Monetary status quo for Swiss National Bank thanks to moderate inflation
The Swiss National Bank has decided to maintain its main interest rate at -0.75% and remains relaxed in the face of the appreciation of the franc, which has the great merit of limiting inflationary pressures in Switzerland. Despite an upward revision of its inflation forecast, the bank is not ready to raise rates in the coming months
Limited inflation thanks to the strong franc allows the SNB to wait
As expected, the Swiss National Bank (SNB) maintained its ultra-accommodative monetary policy in March, keeping its key rate at -0.75%, the lowest level in the world. This is in contrast to other central banks in the eurozone, the US and the UK, which are in the process of tightening their monetary policy.
This difference in approach is explained by a fundamentally different inflation situation. Inflation in Switzerland reached 2.2% in February, its highest level since 2008, but still well below the 5.9% in the eurozone and 7.9% in the US. This difference in inflation is explained by the value of the Swiss franc, the traditional safe-haven currency, which has risen sharply. The appreciation of the currency has led to a sharp reduction in imported inflation and thus ultimately has moderated consumer price inflation compared to neighbouring countries.

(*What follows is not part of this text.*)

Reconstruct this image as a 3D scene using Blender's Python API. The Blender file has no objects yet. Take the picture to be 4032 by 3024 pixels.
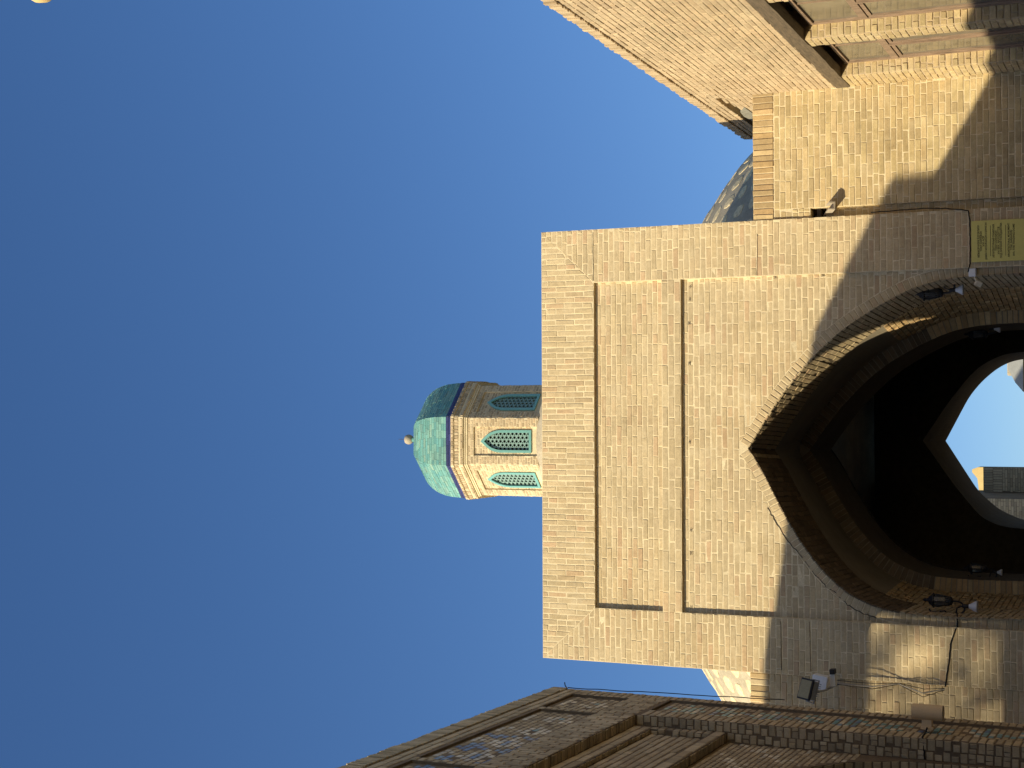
import bpy, math, random
import numpy as np
from mathutils import Matrix, Vector
rng = random.Random(7)
npr = np.random.RandomState(7)
S = bpy.context.scene
COL = S.collection

# ------------------------------------------------------------------ camera
CAM = np.array([0.0, -17.2, 1.6])
F_PX = 6050.0
yaw, pitch, roll = [math.radians(a) for a in (0.92515, 24.36391, -0.58747)]
_f = np.array([math.sin(yaw)*math.cos(pitch), math.cos(yaw)*math.cos(pitch), math.sin(pitch)])
_r = np.array([math.cos(yaw), -math.sin(yaw), 0.0])
_u = np.cross(_r, _f)
_R = math.cos(roll)*_r + math.sin(roll)*_u
_U = -math.sin(roll)*_r + math.cos(roll)*_u
cd = bpy.data.cameras.new('camera')
cd.sensor_fit = 'HORIZONTAL'; cd.sensor_width = 36.0; cd.lens = F_PX/4032*36.0
cd.clip_start = 0.1; cd.clip_end = 3000
cam = bpy.data.objects.new('camera', cd); COL.objects.link(cam)
# the phone was held sideways: picture-right is down, picture-up is to the right
m = Matrix(((-_U[0], _R[0], -_f[0], CAM[0]), (-_U[1], _R[1], -_f[1], CAM[1]), (-_U[2], _R[2], -_f[2], CAM[2]), (0, 0, 0, 1)))
cam.matrix_world = m
S.camera = cam

# ------------------------------------------------------------------ sky, sun, exposure
SUN = np.array([1.15, 1.0, -0.67])            # direction the light travels
SUN = SUN/np.linalg.norm(SUN)
elev = math.asin(-SUN[2])
az = math.atan2(-SUN[0], -SUN[1])              # clockwise from +Y
w = bpy.data.worlds.new('World'); S.world = w; w.use_nodes = True
nt = w.node_tree
bg = nt.nodes['Background']
sky = nt.nodes.new('ShaderNodeTexSky'); sky.sky_type = 'NISHITA'; sky.sun_disc = False
sky.sun_elevation = elev; sky.sun_rotation = az
sky.altitude = 250; sky.air_density = 0.95; sky.dust_density = 1.1; sky.ozone_density = 3.2
hs = nt.nodes.new('ShaderNodeHueSaturation'); hs.inputs['Saturation'].default_value = 1.17; hs.inputs['Hue'].default_value = 0.506
nt.links.new(sky.outputs[0], hs.inputs['Color']); nt.links.new(hs.outputs[0], bg.inputs[0]); bg.inputs[1].default_value = 0.104
sd = bpy.data.lights.new('sun', 'SUN'); sd.energy = 4.7; sd.angle = math.radians(0.53); sd.color = (1.0, 0.875, 0.63)
so = bpy.data.objects.new('sun', sd); COL.objects.link(so)
so.rotation_euler = Vector(SUN).to_track_quat('-Z', 'Y').to_euler()
so.location = (-30, -30, 30)
S.view_settings.view_transform = 'Standard'; S.view_settings.look = 'None'
S.view_settings.exposure = 0.5; S.view_settings.gamma = 1.0
S.render.engine = 'CYCLES'
S.cycles.max_bounces = 6; S.cycles.diffuse_bounces = 4

# ------------------------------------------------------------------ materials
def new_mat(name):
    mt = bpy.data.materials.new(name); mt.use_nodes = True
    return mt, mt.node_tree, mt.node_tree.nodes['Principled BSDF']
def nd(t, typ, **kw):
    n = t.nodes.new(typ)
    for k, v in kw.items():
        setattr(n, k, v)
    return n
def mixc(t, blend, fac, a, b):
    n = t.nodes.new('ShaderNodeMix'); n.data_type = 'RGBA'; n.blend_type = blend
    for i, v in ((0, fac), (6, a), (7, b)):
        if hasattr(v, 'is_linked'): t.links.new(v, n.inputs[i])
        elif i == 0: n.inputs[0].default_value = v
        else: n.inputs[i].default_value = (*v, 1)
    return n.outputs[2]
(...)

While the SNB usually intervenes massively on the foreign exchange market to limit the appreciation of the franc, it is now much more relaxed in the face of the strength of the franc because it allows the limiting of inflation in Switzerland. In its statement, the central bank continues to describe the franc as "highly valued", the same wording it has used since September 2017, when the currency hit its highest level against the euro in seven years. The SNB says it is always ready to intervene in the foreign exchange market when it feels it is necessary and to judge this "takes the overall currency situation and the inflation rate differential with other countries into consideration". This is the first time it has explicitly mentioned the inflation differential in its statement, a sign that the strength of the franc is no longer seen solely as a negative factor for the Swiss economy.
Less intervention, but no rate hikes expected in 2022
The SNB believes that the conflict in Ukraine will lead to higher prices, due to rising oil prices and supply bottlenecks. Its inflation forecast for 2022 has been doubled to 2.1%, which is above its inflation target of 0-2%. Nevertheless, it estimates that inflation will be 1.8% in the fourth quarter of 2022 and thus end the year in line with its target. The SNB has also raised its inflation forecast to 0.9% for 2023, up from 0.6% previously, and expects inflation to be 0.9% in 2024.
Although this is the first time in a long time that the SNB has acknowledged that inflation could accelerate, it does not mean that it is ready to raise interest rates quickly. We remain convinced that the SNB will wait for the European Central Bank (ECB) to make its first rate hike before starting to raise the policy rate in Switzerland. If the ECB raises rates for the first time in December 2022 as we expect, the SNB is likely to follow fairly quickly and start raising rates in March 2023 as it will probably want to seize the opportunity to normalise monetary policy to create room for manoeuvre in the future.
The SNB will probably continue to be relaxed about the value of the franc throughout 2022. It is likely to accept a stronger franc, intervening less on the foreign exchange markets, in order to keep inflation under control without tightening financing conditions. A relatively comfortable situation for the SNB. At the moment, its job seems much easier than that of the other central banks.